И был еще «Поэтоград». Тогда для меня не поэма, а только слово. Слово, сразу вошедшее в обиход, встретившееся в послевоенной Москве как свое, как бывшее всегда, как слово Достоевского «стушевался», которое невозможно представить себе неологизмом. Слово, не так привязанное в моем тогдашнем кругу к имени Глазкова, как его стихи. Но жившее в одном с этими стихами мире. Поэтоград — не Парнас и не географическое понятие, не город в городе, как, скажем, Ватикан, не утопия и даже не мечта. Поэтоград — способ жизни и среда обитания. Границы его пролегли между строками Глазкова, тоже «ходившими» в ту пору: «Мне нужен мир второй (заметим, не иной, а второй — реально существующий) — Огромный, как нелепость, А первый мир маячит, не маня! Долой его, долой! В нем люди ждут троллейбус, а во втором — меня!» За его стенами оставался мир, где «смотрят люди с колокольни, той, которая зарплата», или «той, которая квартира».
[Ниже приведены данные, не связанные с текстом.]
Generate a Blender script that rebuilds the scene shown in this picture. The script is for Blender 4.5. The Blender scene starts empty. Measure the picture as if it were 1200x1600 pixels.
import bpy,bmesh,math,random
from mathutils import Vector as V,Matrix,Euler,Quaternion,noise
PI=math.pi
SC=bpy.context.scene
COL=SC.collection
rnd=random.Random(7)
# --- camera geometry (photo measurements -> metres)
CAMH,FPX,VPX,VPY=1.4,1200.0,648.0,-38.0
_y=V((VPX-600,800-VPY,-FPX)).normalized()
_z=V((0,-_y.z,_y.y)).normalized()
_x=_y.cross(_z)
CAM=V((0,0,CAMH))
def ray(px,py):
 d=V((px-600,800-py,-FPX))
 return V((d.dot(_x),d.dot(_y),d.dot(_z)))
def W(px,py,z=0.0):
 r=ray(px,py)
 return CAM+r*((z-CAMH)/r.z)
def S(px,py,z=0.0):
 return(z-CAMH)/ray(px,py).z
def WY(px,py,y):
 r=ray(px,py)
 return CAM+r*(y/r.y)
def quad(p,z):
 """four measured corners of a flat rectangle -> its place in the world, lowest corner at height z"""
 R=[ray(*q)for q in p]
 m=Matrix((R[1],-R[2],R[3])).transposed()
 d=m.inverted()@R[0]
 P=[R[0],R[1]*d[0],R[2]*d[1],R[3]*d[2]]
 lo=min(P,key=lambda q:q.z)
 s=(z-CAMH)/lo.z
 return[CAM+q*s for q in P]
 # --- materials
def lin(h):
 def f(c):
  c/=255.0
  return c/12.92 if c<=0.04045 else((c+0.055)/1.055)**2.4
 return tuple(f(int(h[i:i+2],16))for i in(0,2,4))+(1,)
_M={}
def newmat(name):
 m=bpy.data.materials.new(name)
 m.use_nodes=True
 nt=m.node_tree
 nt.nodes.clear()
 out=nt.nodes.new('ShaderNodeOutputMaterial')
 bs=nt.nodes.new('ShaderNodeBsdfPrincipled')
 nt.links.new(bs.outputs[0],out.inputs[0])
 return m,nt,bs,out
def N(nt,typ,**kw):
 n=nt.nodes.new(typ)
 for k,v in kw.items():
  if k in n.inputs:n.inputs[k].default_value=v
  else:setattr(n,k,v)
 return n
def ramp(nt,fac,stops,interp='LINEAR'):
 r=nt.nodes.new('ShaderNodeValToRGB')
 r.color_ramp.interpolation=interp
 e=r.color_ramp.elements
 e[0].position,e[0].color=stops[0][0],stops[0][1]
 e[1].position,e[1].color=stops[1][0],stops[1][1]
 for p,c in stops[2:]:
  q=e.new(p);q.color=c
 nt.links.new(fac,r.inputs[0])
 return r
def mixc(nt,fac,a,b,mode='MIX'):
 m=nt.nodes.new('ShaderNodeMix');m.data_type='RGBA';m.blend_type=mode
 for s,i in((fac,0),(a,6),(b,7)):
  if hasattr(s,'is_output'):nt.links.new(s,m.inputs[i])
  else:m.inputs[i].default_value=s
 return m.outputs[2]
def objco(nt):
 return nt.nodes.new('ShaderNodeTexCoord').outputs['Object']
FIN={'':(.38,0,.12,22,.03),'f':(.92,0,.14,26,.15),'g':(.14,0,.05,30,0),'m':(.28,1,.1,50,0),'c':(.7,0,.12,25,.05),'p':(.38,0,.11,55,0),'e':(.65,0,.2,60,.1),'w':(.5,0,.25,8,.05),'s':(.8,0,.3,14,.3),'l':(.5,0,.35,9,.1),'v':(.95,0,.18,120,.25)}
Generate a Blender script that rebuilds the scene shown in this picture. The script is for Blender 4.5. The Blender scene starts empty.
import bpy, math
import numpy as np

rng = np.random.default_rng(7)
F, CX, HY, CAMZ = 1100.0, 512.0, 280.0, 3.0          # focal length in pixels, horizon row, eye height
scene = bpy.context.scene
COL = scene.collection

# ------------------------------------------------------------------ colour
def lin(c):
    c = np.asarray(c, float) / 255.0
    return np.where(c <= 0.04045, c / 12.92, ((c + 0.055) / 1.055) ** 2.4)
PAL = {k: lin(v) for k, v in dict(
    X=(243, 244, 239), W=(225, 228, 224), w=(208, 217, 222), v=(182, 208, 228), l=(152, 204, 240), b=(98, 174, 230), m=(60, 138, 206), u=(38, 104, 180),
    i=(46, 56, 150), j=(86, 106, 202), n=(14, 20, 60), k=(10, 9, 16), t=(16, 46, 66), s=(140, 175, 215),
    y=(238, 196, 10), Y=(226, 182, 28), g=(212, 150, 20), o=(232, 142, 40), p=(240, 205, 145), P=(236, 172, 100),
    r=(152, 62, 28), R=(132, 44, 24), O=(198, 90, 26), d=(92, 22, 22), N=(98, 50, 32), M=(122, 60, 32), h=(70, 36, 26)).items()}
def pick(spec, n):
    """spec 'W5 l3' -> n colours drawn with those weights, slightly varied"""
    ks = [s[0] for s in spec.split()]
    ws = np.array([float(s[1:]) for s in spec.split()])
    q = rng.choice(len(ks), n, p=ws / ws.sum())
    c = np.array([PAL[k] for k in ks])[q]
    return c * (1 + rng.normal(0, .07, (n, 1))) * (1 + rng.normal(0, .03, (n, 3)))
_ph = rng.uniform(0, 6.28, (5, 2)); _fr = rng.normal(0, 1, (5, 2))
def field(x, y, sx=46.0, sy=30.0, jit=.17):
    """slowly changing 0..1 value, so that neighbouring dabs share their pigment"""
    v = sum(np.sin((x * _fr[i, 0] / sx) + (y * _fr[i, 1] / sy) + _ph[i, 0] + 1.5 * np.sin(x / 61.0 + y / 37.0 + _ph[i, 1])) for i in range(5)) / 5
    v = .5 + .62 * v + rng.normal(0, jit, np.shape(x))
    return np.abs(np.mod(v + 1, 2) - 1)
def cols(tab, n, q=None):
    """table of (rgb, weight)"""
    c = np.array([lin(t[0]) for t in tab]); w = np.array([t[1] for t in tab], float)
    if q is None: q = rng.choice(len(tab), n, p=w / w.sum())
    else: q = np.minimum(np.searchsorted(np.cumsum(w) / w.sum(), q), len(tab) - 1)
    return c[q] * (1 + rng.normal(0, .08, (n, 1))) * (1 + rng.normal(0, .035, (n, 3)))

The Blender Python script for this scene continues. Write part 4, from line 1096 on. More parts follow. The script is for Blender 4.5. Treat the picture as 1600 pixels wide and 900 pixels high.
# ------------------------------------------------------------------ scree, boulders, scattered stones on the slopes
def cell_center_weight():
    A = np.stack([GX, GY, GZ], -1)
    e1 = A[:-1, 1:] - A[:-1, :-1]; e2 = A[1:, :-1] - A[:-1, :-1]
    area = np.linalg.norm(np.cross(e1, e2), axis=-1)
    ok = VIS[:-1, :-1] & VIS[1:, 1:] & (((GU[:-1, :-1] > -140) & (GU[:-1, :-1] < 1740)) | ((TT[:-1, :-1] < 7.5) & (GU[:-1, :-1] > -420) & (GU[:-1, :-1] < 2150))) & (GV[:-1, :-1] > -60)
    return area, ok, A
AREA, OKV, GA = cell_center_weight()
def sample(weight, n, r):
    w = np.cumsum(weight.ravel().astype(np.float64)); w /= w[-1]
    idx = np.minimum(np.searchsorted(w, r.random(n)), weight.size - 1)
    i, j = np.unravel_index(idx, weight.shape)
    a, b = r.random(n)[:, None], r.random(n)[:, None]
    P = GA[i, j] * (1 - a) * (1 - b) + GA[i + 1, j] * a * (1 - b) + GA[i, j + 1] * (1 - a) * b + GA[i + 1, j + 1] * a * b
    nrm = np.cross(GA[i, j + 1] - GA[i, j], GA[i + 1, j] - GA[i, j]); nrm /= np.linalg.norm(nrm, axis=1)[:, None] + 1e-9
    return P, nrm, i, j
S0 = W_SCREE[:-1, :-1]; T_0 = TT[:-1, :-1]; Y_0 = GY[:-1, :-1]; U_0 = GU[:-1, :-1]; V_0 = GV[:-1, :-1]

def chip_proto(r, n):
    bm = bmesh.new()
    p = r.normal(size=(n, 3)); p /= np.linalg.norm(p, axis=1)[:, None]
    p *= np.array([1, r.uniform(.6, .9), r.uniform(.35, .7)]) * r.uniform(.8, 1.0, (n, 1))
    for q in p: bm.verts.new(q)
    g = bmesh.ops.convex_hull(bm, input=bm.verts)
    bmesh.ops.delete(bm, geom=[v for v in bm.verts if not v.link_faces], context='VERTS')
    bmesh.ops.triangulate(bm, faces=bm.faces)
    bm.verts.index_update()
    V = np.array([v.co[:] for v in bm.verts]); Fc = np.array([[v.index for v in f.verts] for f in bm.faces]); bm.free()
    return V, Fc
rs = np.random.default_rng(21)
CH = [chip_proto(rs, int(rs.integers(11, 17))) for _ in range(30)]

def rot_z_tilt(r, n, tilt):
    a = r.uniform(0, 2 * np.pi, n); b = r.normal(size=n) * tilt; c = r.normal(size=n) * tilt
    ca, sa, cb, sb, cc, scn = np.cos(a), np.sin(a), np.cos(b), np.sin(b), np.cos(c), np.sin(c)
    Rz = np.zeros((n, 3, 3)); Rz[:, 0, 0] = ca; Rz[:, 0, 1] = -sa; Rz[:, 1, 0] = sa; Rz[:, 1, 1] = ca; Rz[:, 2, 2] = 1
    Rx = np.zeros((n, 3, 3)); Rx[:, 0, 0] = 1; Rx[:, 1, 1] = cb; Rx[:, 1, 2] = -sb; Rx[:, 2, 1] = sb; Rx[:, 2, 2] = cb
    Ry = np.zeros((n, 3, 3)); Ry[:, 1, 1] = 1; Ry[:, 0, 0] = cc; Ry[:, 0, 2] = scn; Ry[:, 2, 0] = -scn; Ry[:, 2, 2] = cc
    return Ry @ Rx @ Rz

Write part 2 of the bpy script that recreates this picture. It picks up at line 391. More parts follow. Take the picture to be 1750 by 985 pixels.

Конечно, это не рассуждения мои того времени. Это нынешняя попытка объяснить то чувство, которое роднило не меня одну с этим дерзким тогда словом Глазкова. Чувство, напомненное через много лет размышлениями Виктора Шкловского о двух необходимостях:

«Был такой человек, Прибылов, который шестнадцать раз выходил в море, в океан, искал дорогу к своей необходимости и с неудачей возвращался на берег.

Он открыл острова на востоке Берингова моря на семнадцатый раз. Совершая шестнадцать попыток, Прибылов как бы все время натыкался на какой-то „необходимый“ камень, как бы выступающий мыс, препятствие, которое он не мог обойти.

Вот в это время закрепилось название „необходимый камень“.

Это необходимость идущего.

Нам необходимо создать новую систему земледелия.

И есть другая необходимость — чтобы не промочить ноги, необходимость надеть галоши…

Эти две необходимости находятся в вечной вражде»[13].

Необходимыми камнями вымощена дорога в Поэтоград.

Тогда, как всегда, взыскующие Поэтограда были заняты и тем, как лучше писать или «как делать» (если по Маяковскому) стихи. И в этих исканиях участвовала не одна только интуиция. Немало было молодого скоромыслия. Тогда и возникла мода на «обратимость образа», а вокруг нее и бурные дискуссии — «Всякий ли образ обратим?».